Mean, if the mean shift either to the right or left the peak follows the normal distribution.
- Standard deviation, affect how wide the normal distribution is or how small the normal distribution is.

21
Q

What is the relationship between mode, mean and median in a normal distribution?

A

The all share the same value and location, which is in the center of the normal distribution.

22
Q

What is an outlier and what are the ways of dealing with them?

A
  • An outlier is a observation or data point, which is significantly different from the rest of the dataset.
  • Identify and examine: make a visualizations to identified the outliers.
  • You can replace the outlier but I will affect your result.
23
Q

Under a normal distribution, what interval does 95% of the probability fall within? And
for 90%?

A

When the interval have a 95% the probability falls within 1.96 z score, it means the interval reaches from -1.96 to 1.96.
- When the interval have a 90% the probability falls within 1.645, it means the interval reaches from -1.645 to 1.645.

24
Q

What is the empirical rule, and when can it be helpful?

A

Empirical rule is known as 68, 95, 99,7. Which means that approximately 68% of the data falls within one standard deviation of the mean. Approximately 95% of the data falls within two standard deviation of the mean. Approximately 99,7% of the data falls within three standard deviation of the mean.
- When using the empirical rule is important to notice that it only holds on a perfect normal distribution.
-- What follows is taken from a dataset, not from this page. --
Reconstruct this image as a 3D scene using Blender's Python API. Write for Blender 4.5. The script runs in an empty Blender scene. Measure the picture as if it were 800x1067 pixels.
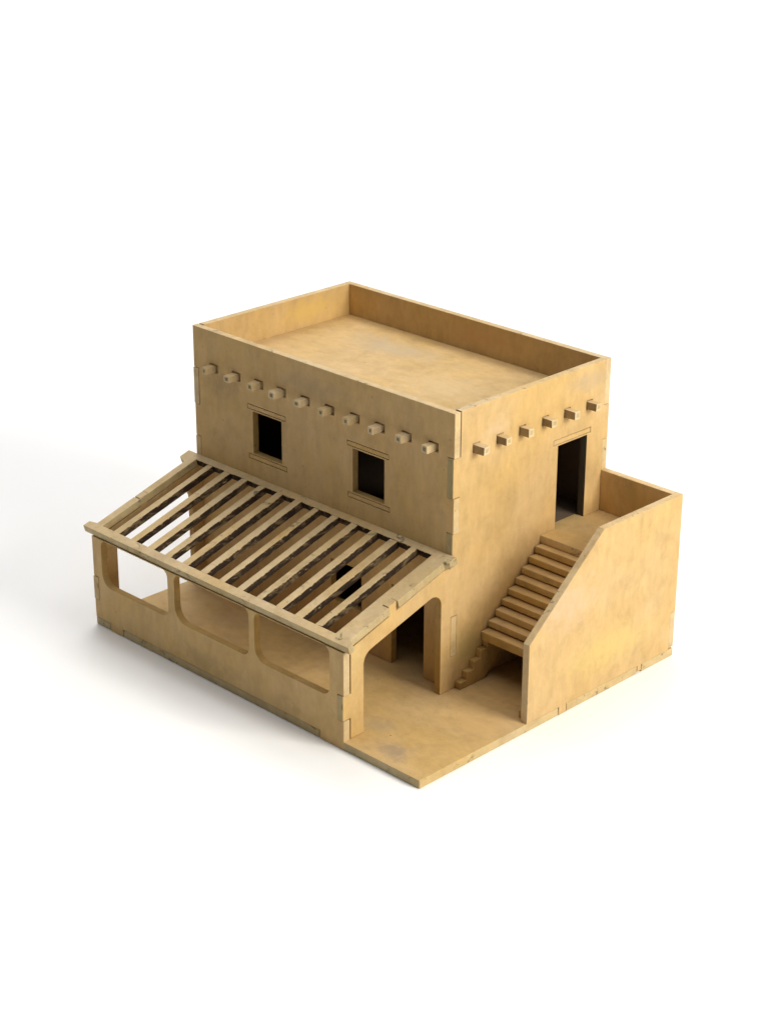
import bpy, math, random
from mathutils import Vector, Matrix
random.seed(7)
S = bpy.context.scene
COL = S.collection
MM = 0.001

# ---------------------------------------------------------------- camera
cam_d = bpy.data.cameras.new('camera')
cam = bpy.data.objects.new('camera', cam_d); COL.objects.link(cam)
S.camera = cam
cam.location = (1.00872, -1.06263, 0.88653)
cam.matrix_world = (Matrix.Translation((1.00872, -1.06263, 0.88653)) @ Matrix.Rotation(0.78076, 4, 'Z')
                    @ Matrix.Rotation(1.16615, 4, 'X') @ Matrix.Rotation(0.00435, 4, 'Z'))
cam_d.sensor_fit = 'VERTICAL'
cam_d.sensor_height = 36.0
cam_d.lens = 36.0 * 2056.68 / 1067.0
cam_d.clip_start = 0.05
cam_d.clip_end = 60
S.render.resolution_x, S.render.resolution_y = 767, 1024

# ---------------------------------------------------------------- world and lamps
W = bpy.data.worlds.new('World'); S.world = W; W.use_nodes = True
W.node_tree.nodes['Background'].inputs['Color'].default_value = (1.0, 0.99, 0.97, 1)
W.node_tree.nodes['Background'].inputs['Strength'].default_value = 0.07
S.view_settings.view_transform = 'Standard'
S.view_settings.look = 'None'
S.view_settings.exposure = 0.0
S.view_settings.gamma = 1.0

def area(name, loc, target, sx, sy, power, color=(1, 1, 1)):
    l = bpy.data.lights.new(name, 'AREA'); l.shape = 'RECTANGLE'; l.size = sx; l.size_y = sy
    l.energy = power; l.color = color
    o = bpy.data.objects.new(name, l); COL.objects.link(o)
    o.location = loc
    o.rotation_euler = (Vector(target) - Vector(loc)).to_track_quat('-Z', 'Y').to_euler()
    return o
MID = Vector((-0.2, 0.18, 0.1))
az, el, dist = math.radians(10), math.radians(27), 1.9
kd = Vector((math.cos(el) * math.cos(az), math.cos(el) * math.sin(az), math.sin(el)))
area('key_softbox', MID + kd * dist, MID, 0.75, 0.75, 35, (1.0, 0.95, 0.84))
area('overhead_fill', (-0.5, 0.95, 3.2), (-0.5, 0.95, 0), 5.5, 4.4, 113, (1.0, 0.99, 0.98))  # unseen fill added overhead to lift the ground and level surfaces
area('backdrop_fill', (-2.4, 1.5, 2.9), (-2.3, 2.6, 0.0), 3.0, 1.2, 60, (1, 1, 1))  # unseen fill added to keep the far paper white

# ---------------------------------------------------------------- materials
def nt(name):
    m = bpy.data.materials.new(name); m.use_nodes = True
    t = m.node_tree; b = t.nodes['Principled BSDF']
    return m, t, b
def N(t, kind, **k):
    n = t.nodes.new(kind)
    for a, v in k.items(): setattr(n, a, v)
    return n
def ramp(t, src, stops):
    r = N(t, 'ShaderNodeValToRGB')
    e = r.color_ramp.elements
    while len(e) < len(stops): e.new(0.5)
    for i, (p, c) in enumerate(stops):
        e[i].position = p; e[i].color = (c if len(c) == 4 else (*c, 1))
    t.links.new(src, r.inputs[0]); return r
def mix(t, fac, a, b, blend='MIX'):
    m = N(t, 'ShaderNodeMix', data_type='RGBA', blend_type=blend)
    for idx, v in ((0, fac), (6, a), (7, b)):
        if hasattr(v, 'is_output') or hasattr(v, 'links'): t.links.new(v, m.inputs[idx])
        else: m.inputs[idx].default_value = v if idx == 0 else (*v, 1)
    return m.outputs[2]
def noise(t, vec, scale, detail=4, rough=0.55, w=None, dist=0.0):
    n = N(t, 'ShaderNodeTexNoise', noise_dimensions='4D')
    n.inputs['Scale'].default_value = scale; n.inputs['Detail'].default_value = detail
    n.inputs['Roughness'].default_value = rough; n.inputs['Distortion'].default_value = dist
    t.links.new(vec, n.inputs['Vector'])
    if w is not None: t.links.new(w, n.inputs['W'])
    return n.outputs['Fac']
def coords(t, scale=(1, 1, 1)):
    tc = N(t, 'ShaderNodeTexCoord'); mp = N(t, 'ShaderNodeMapping')
    mp.inputs['Scale'].default_value = scale
    t.links.new(tc.outputs['Object'], mp.inputs['Vector'])
    oi = N(t, 'ShaderNodeObjectInfo'); mu = N(t, 'ShaderNodeMath', operation='MULTIPLY')
    mu.inputs[1].default_value = 37.0
    t.links.new(oi.outputs['Random'], mu.inputs[0])
    return mp.outputs[0], mu.outputs[0]
G3 = lambda a, b: [(a, (0, 0, 0)), (b, (1, 1, 1))]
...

It can be helpful to set confidence interval.

25
Q

Define central limit theorem. Why is the central limit theorem important in statistics?

A

Regardless of the shape of the original population, the sampling distribution of the sample mean approaches a normal distribution as the sample size increases.
- Statistical inference. T-test and confidence intervals rely on CLT to make inference about population parameters, so we can work with real-world data that may not be normally distributed.

26
Q

What is the Law of large numbers?

A

The law of large numbers have two versions, Weak law of large numbers and strong law of large numbers.
- The weak law of large numbers states that as you take larger and larger samples from a population and calculate the mean, the probability that the sample mean is close to the population mean.
- The strong law of large numbers states that in almost every possible outcome, the sample mean will equal the population mean when the sample size is sufficiently large.

27
Q

Explain sampling distribution.

A

Sampling distribution provides valuable insights into behavior of sample statistics. It forms basis for making inferences about population and assessing the reliability of sample estimates.

28
Q

In experimental design - what is a treatment group, and what is a control group?

A

Treatment group consists of subjects or participants who are exposed to the experimental treatment.
-control group is the same as treatment group except for the experimental treatment.